Jon Kalman Stefansson
Jon Kalman Stefansson
Author · 18 books

Jón moved to Keflavík when he was 12 and returned to Reykjavík in 1986 with his highschool diploma. From 1975 – 1982 he spent a good deal of his time in West Iceland, where he did various jobs: worked in a slaughterhouse, in the fishing industry, doing masonry and for one summer as a police officer at Keflavík International Airport. Jón Kalman studied literature at the University of Iceland from 1986 until 1991 but did not finish his degree. He taught literature at two highschools for a period of time and wrote articles and criticism for Morgunblaðið newspaper for a number of years. Jón lived in Copenhagen from 1992 – 1995, reading, washing floors and counting buses. He worked as a librarian at the Mosfellsbær Library near Reykjavík until the year 2000. Since then he has been a full time writer.
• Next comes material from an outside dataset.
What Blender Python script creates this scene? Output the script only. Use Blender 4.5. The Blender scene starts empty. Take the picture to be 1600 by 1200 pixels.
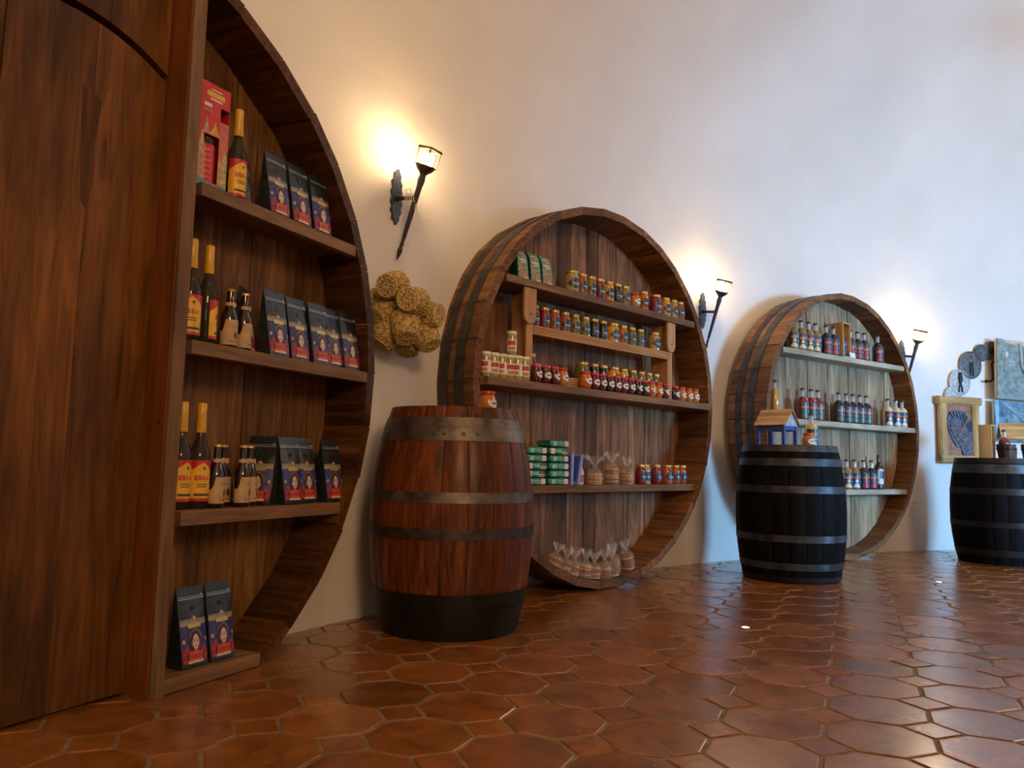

His first published work, the poetry collection, Með byssuleyfi á eilífðina, came out in 1988. He has published two other collections of poetry and a number of novels. His novel Sumarljós, og svo kemur nóttin (Summer Light, and Then Comes the Night) won The Icelandic Literature Prize in 2005. Three of his books have also been nominated for The Nordic Council's Literature Prize. He was the recipient of the Per Olov Enquists Prize for 2011, awarded at the book fair in Gautaborg in September 2011.